Norway was "naturally eager” to be the first sponsor of the UN’s new Business Action Platform for the Ocean, according to its trade and industry minister Torbjorn Roe Isaksen.

“From our Norwegian perspective, we view our guardianship of the sea as one of our most important tasks. We owe it to the oceans but, first and foremost, we owe it to ourselves and to our coming generations,” he said.

The world’s oceans will be a crucial global resource to achieve the UN’s ambitious goals of wiping out poverty and hunger by 2030, he said, but business prosperity and profit are also key pieces of that same puzzle.

Alongside a number of domestic companies, Norway became the first governmental sponsor of the UN Global Compact’s new Ocean Platform last Friday.

Roe Isaksen, an MP for Norway’s Conservative Party, spoke at the ceremony in Oslo at the offices of fish farming company Cermaq, which was the first private-sector player to support the platform.

“It is not really peculiar that Norway should take a leadership role when it comes to oceans because it is both a global interest, of course, but it is also in our own self-interest and runs through our history,” Roe Isaksen said.

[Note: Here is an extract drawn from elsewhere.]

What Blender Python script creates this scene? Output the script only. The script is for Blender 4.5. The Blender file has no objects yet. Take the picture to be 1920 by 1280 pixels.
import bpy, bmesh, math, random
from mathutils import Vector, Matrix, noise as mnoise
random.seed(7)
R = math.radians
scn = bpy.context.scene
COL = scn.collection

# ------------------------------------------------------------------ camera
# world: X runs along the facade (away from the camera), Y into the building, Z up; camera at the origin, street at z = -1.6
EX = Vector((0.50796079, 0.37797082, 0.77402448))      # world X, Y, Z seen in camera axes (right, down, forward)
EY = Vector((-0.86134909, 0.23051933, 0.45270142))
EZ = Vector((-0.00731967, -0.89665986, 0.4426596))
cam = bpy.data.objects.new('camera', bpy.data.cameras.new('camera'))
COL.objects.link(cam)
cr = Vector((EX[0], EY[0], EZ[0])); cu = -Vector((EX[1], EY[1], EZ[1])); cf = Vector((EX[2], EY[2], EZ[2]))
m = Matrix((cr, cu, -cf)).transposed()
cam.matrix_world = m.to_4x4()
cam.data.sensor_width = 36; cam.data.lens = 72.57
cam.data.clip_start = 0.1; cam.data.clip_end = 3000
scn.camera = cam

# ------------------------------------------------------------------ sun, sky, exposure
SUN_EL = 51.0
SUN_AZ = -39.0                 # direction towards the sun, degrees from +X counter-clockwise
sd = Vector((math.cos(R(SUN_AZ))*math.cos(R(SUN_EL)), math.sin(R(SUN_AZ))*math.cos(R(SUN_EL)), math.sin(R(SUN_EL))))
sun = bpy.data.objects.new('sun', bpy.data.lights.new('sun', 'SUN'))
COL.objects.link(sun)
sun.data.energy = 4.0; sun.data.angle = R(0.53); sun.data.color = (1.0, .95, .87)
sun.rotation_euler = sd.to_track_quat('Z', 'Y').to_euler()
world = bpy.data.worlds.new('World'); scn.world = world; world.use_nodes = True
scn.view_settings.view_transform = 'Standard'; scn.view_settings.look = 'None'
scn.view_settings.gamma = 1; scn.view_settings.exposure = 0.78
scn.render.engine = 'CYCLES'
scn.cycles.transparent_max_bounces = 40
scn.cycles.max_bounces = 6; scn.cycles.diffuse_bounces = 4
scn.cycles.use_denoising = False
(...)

“For our entire written history, we have lived by the sea, off the sea and for the sea. That background, in the government’s opinion, places a heavy responsibility on our shoulders.”

Roe Isaksen said that with only 2% to 5% of global food consumption being made up of seafood, the only way to end hunger is to increase that share. Along with increasing food production from the oceans comes the creation of jobs.

“In developing countries, nine out of 10 new jobs are to be found in the private sector,” he said.

“Ocean economies alone may create 40 million new jobs globally by 2030. This is what poverty reduction is really about — jobs, giving people a way to earn a living.”

Roe Isaksen also indicated that the UN’s high-minded goals should be seen as an opportunity and not a burden for businesses.

“I think there may be a false dichotomy between production and protection. We have proven, I think, in Norway for centuries that it is possible to harvest the riches of the sea without reducing their value,” he said.

“I think we have also shown that a green economy need not lead to red numbers. In most cases, if you do it in the smart way, it is quite the opposite. But we do know that dead oceans lead to red numbers.”